6 - Bu pasajın yalnızca hakikati inkar edenlere değil, ama genel olarak "insan"a veya "insanlar"a seslendiği gerçeği ışığında baktığımızda görürüz ki "yalanlama(ya kalkışma)" ifadesi, bu bağlamda, mutlaka Allah'ın nihaî hükmünün/yargısının bilinçli inkarı anlamına gelmeyip, daha çok, birçok insanda mevcut olan, yaptıklarından dolayı Allah'ın huzurunda hesap verme gerçeğine zihnini -geçici veya sürekli olarak- kapama eğilimini gösterir: bu nedenle, yukarıdaki ifadeyi "yalanlamaya ne zaman kalkıştıysanız" şeklinde çevirdim.

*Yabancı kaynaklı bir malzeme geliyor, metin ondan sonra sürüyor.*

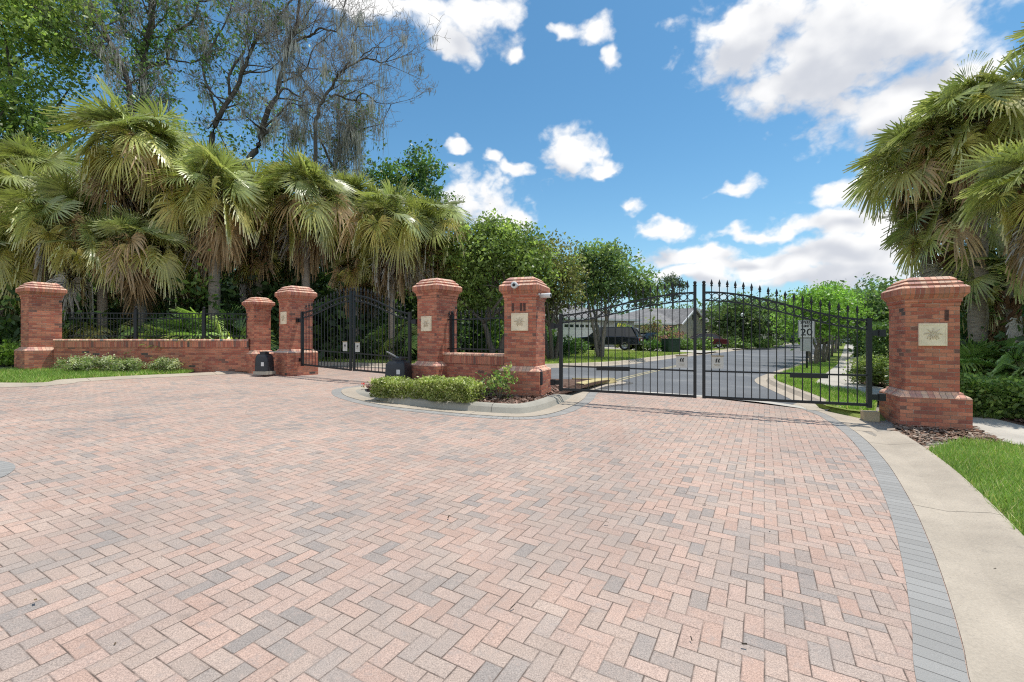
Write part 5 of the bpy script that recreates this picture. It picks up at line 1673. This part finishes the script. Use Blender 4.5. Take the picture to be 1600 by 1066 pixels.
# broad street oaks at the far left of the road
for px, D, top, r, lb in ((1160, 52, 462, 3.0, 'full oak on the lawn left of the globe lamp'), (1205, 58, 464, 3.8, 'shady oak right of the globe lamp'), (1185, 62, 462, 4.2, 'broad oak with open limbs in front of the tan house'), (1128, 72, 470, 4.0, 'oak rising behind the roof of the gabled house'), (1218, 78, 468, 4.4, 'dark oak beyond the slim globe lamp'), (1060, 80, 476, 4.0, 'oak behind the ridge of the gabled house'), (1240, 100, 470, 5.0, 'rounded oak near the far end of the street')):
    x = X(px, D); z = G(x, D); h = Z(top, D) - z
    leafy_tree('street_oak', lb, 'tree', (x, D, z), [(0, 0, h - 2.0, r, r, 2.0), (-r * .6, 0, h - 3.0, r * .7, r * .7, 1.6), (r * .6, 0, h - 2.8, r * .7, r * .7, 1.7), (0, 0, h - 3.8, r * .9, r * .8, 1.2)], 260, 22, .55, .38, (.06, .09, .035), (.085, .11, .04), .3, 2.2, .22, 1, 'oaks on the far side of the street', 'bark', .45, 1.6, .4, 10)
x = X(1052, 120)
leafy_tree('pine_tree', 'tall distant pine poking above the roofs left of the gate centre', 'tree', (x, 120, 1.2), [(0, 0, 16.0, 3.2, 3, 1.3), (-2.0, 0, 14.0, 2.0, 2, .9), (2.3, 0, 14.6, 2.0, 2, .9), (.3, 0, 12.2, 2.6, 2, .9)], 70, 26, .6, .5, (.06, .075, .05), None, .3, 13, .25, 1, None, 'bark', .5, 0, .5, 5)
# trees closing the view on the right, between street and right palms
for px, D, top, r, lb in ((1352, 46, 430, 3.6, 'grey green tree left of the nearest pillar, in the distance'), (1395, 30, 440, 2.6, 'dark tree hidden mostly by the nearest pillar'), (1330, 75, 452, 4.6, 'far oak closing the street on the right')):
    x = X(px, D); z = G(x, D); h = Z(top, D) - z
    leafy_tree('hardwood_tree', lb, 'tree', (x, D, z), [(0, 0, h * .7, r, r, h * .3), (-r * .5, 0, h * .55, r * .8, r * .8, h * .3), (r * .5, 0, h * .6, r * .8, r * .8, h * .3), (0, 0, h * .35, r, r, h * .25)], 320, 24, .4, .26, (.06, .095, .035), (.085, .115, .045), .3, h * .3, .18, 1, None, 'bark', .45, 0, .4, 8)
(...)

10. Halbuki üzerinizde gözetleyici güçler vardır,
11. değerli kaydedici(ler),
12. yaptığınız her şeyin farkında olan! (7)

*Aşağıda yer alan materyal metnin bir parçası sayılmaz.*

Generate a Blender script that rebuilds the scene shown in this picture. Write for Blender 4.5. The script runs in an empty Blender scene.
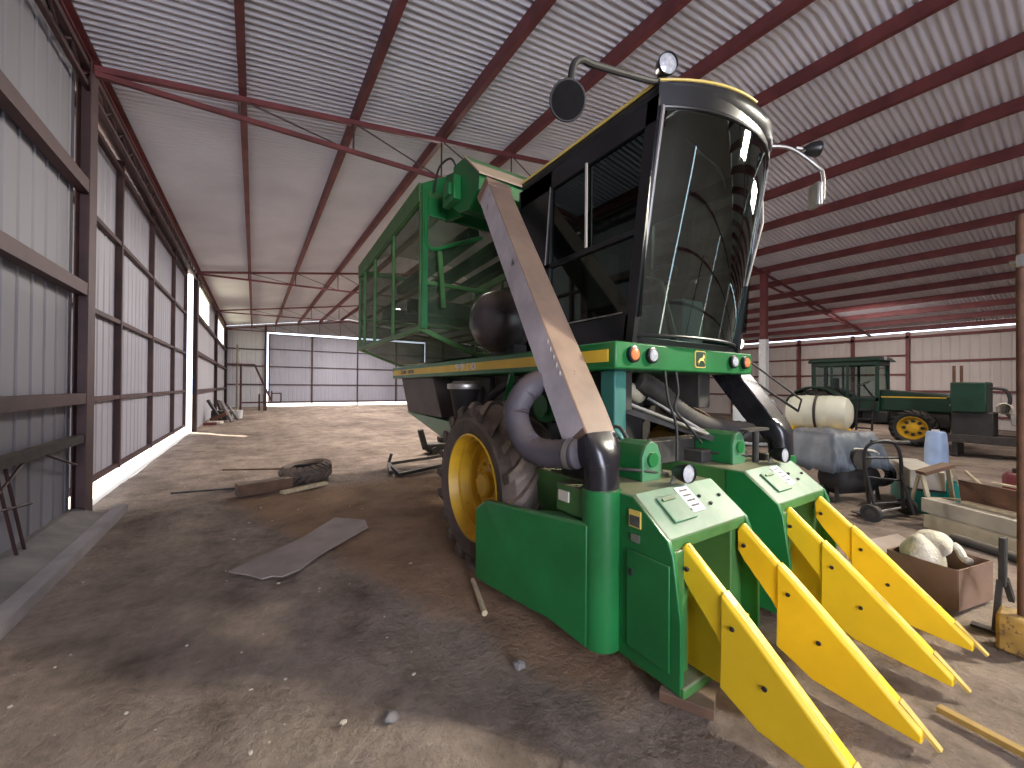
import bpy, bmesh, math, random
from mathutils import Vector, Matrix, noise
random.seed(7)
S = bpy.context.scene
COL = S.collection
V = Vector
PI = math.pi

# ------------------------------------------------------------------ helpers
class MB:
    """collects shapes in world coordinates and links them as one mesh object"""
    def __init__(s):
        s.v = []; s.f = []
    def add(s, vs, fs):
        o = len(s.v); s.v += [V(p) for p in vs]; s.f += [[i + o for i in f] for f in fs]; return s
    def box(s, x0, x1, y0, y1, z0, z1):
        return s.add([(x, y, z) for x in (x0, x1) for y in (y0, y1) for z in (z0, z1)],
                     [(0,1,3,2),(4,6,7,5),(0,4,5,1),(2,3,7,6),(0,2,6,4),(1,5,7,3)])
    def obox(s, c, size, rz=0, rx=0, ry=0):
        M = Matrix.Translation(V(c)) @ Matrix.Rotation(rz, 4, 'Z') @ Matrix.Rotation(ry, 4, 'Y') @ Matrix.Rotation(rx, 4, 'X')
        a, b, d = [q / 2 for q in size]
        return s.add([M @ V((x, y, z)) for x in (-a, a) for y in (-b, b) for z in (-d, d)],
                     [(0,1,3,2),(4,6,7,5),(0,4,5,1),(2,3,7,6),(0,2,6,4),(1,5,7,3)])
    def bar(s, p, q, w, h=None, up=(0, 0, 1)):
        p, q = V(p), V(q); h = h or w; d = (q - p).normalized(); up = V(up)
        if abs(d.dot(up)) > .98: up = V((0, 1, 0))
        x = d.cross(up).normalized(); z = x.cross(d)
        vs = [e + x * a * w / 2 + z * b * h / 2 for e in (p, q) for a, b in ((-1,-1),(1,-1),(1,1),(-1,1))]
        return s.add(vs, [(3,2,1,0),(4,5,6,7),(0,1,5,4),(1,2,6,5),(2,3,7,6),(3,0,4,7)])
    def prism(s, pts, off):
        off = V(off); n = len(pts); a = [V(p) for p in pts]
        return s.add(a + [p + off for p in a], [tuple(range(n))[::-1], tuple(range(n, 2*n))] + [(i, (i+1) % n, n + (i+1) % n, n + i) for i in range(n)])
    def loft(s, rings, closed=True, caps=True):
        n = len(rings[0]); vs = [p for r in rings for p in r]; fs = []
        for k in range(len(rings) - 1):
            for i in range(n if closed else n - 1):
                j = (i + 1) % n
                fs.append((k*n+i, k*n+j, (k+1)*n+j, (k+1)*n+i))
        if caps and closed:
            fs.append(tuple(range(n))[::-1]); fs.append(tuple(range((len(rings)-1)*n, len(rings)*n)))
        return s.add(vs, fs)
    def tube(s, pts, r, n=12, caps=True):
        pts = [V(p) for p in pts]; rs = r if isinstance(r, (list, tuple)) else [r] * len(pts)
        rings = []; prev = None
        for i, p in enumerate(pts):
            t = (pts[min(i+1, len(pts)-1)] - pts[max(i-1, 0)]).normalized()
            if prev is None:
                a = V((0,0,1)) if abs(t.z) < .9 else V((0,1,0))
                x = t.cross(a).normalized()
            else:
                x = (prev - t * prev.dot(t)).normalized()
            prev = x; y = t.cross(x)
            rings.append([p + (x * math.cos(2*PI*k/n) + y * math.sin(2*PI*k/n)) * rs[i] for k in range(n)])
        return s.loft(rings, True, caps)
    def lathe(s, prof, c, axis, n=32, caps=False):
        """prof: list of (radius, distance along axis)"""
        c = V(c); t = V(axis).normalized(); a = V((0,0,1)) if abs(t.z) < .9 else V((0,1,0))
        x = t.cross(a).normalized(); y = t.cross(x)
        return s.loft([[c + t * h + (x * math.cos(2*PI*k/n) + y * math.sin(2*PI*k/n)) * max(r, 1e-4) for k in range(n)] for r, h in prof], True, caps)
    def cyl(s, p, q, r, n=20):
        return s.tube([p, q], r, n)
    def ball(s, c, r, n=14, sq=(1,1,1)):
        prof = []
        m = n // 2
        rings = []
        for i in range(m + 1):
            th = PI * i / m
            rings.append([V(c) + V((math.sin(th)*math.cos(2*PI*k/n)*sq[0], math.sin(th)*math.sin(2*PI*k/n)*sq[1], math.cos(th)*sq[2])) * r for k in range(n)])
        return s.loft(rings, True, False)
    def build(s, name, mat, parent=None, smooth=True, bevel=0, angle=35):
        o0 = V((0,0,0))
        r = parent
        while r is not None:
            o0 = o0 + V(r.location); r = r.parent
        me = bpy.data.meshes.new(name)
        bm = bmesh.new()
        bv = [bm.verts.new(p - o0) for p in s.v]
        for f in s.f:
            try: bm.faces.new([bv[i] for i in f])
            except ValueError: pass
        bmesh.ops.remove_doubles(bm, verts=bm.verts, dist=1e-5)
        bmesh.ops.recalc_face_normals(bm, faces=bm.faces)
        bm.to_mesh(me); bm.free()
        if smooth:
            for p in me.polygons: p.use_smooth = True
            me.set_sharp_from_angle(angle=math.radians(angle))
        me.materials.append(mat)
        o = bpy.data.objects.new(name, me); COL.objects.link(o)
        if parent is not None: o.parent = parent
        if bevel:
            b = o.modifiers.new('edge', 'BEVEL'); b.width = bevel; b.segments = 2; b.limit_method = 'ANGLE'; b.angle_limit = math.radians(40)
        return o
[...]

7 - Klasik müfessirler, burada, müteşabih olarak insanların bütün fiillerini kaydeden muhafız meleklere işaret edildiği görüşündedirler. Ancak, 50:16-23'ün çevirisinde buna başka bir açıklama getirdim ve bu açıklamayı ilgili notlar 11-16'da detaylı olarak ele aldım. Sözkonusu yorumdan hareketle diyebiliriz ki, her insanın başına dikilen "gözetleyici güç" (hâfiz), onun bilinç altında yatan bütün saikleri ve eylemlerini "kaydeden" kendi vicdanıdır. Bu, insan yapısının en temel unsuru olduğundan 11. ayette "değerli" olarak tanımlanmıştır.

13. Bakın, [öteki dünyada] gerçek erdem sahipleri nimetler içinde bulunacaklar,
14. kötü ruhlular ise yakıcı bir ateş içinde,
15. [bir ateş ki] Hesap Günü ortasına düşerler,
16. ve ondan kurtulmaları mümkün olmaz.
17. Hesap Günü nedir bilir misin?
18. Ve bir kez daha: Hesap Günü nedir bilir misin? (8)

8 - Bu ayetin başındaki sümme kelimesini "Ve bir kez daha" şeklinde çevirmem konusunda bkz. sure 6, not 31. Bu belâgat sorusunun tekrarlanması, insan aklının (intellect) ve tasavvurunun onu cevaplayamayacağını, çünkü Hesap Günü olarak tanımlanan şeyin, hâlâ bizim beşerî tecrübemizin ötesinde bulunan ve bu nedenle kavramsal olarak tasavvur edilemeyen gerçekliğin başlangıcını oluşturacağını göstermek içindir: Bu nedenle, yalnızca bir teşbîh -ve bizim ona göstereceğimiz duygusal reaksiyon- o gerçekliğin ne olabileceği hakkında bir ipucu verebilir.

19. Hiçbir insanın başka birine zerre fayda sağlayamayacağı bir Gün[dür o]: çünkü o Gün [açık seçik görülecektir ki] hakimiyet yalnız Allah'a aittir.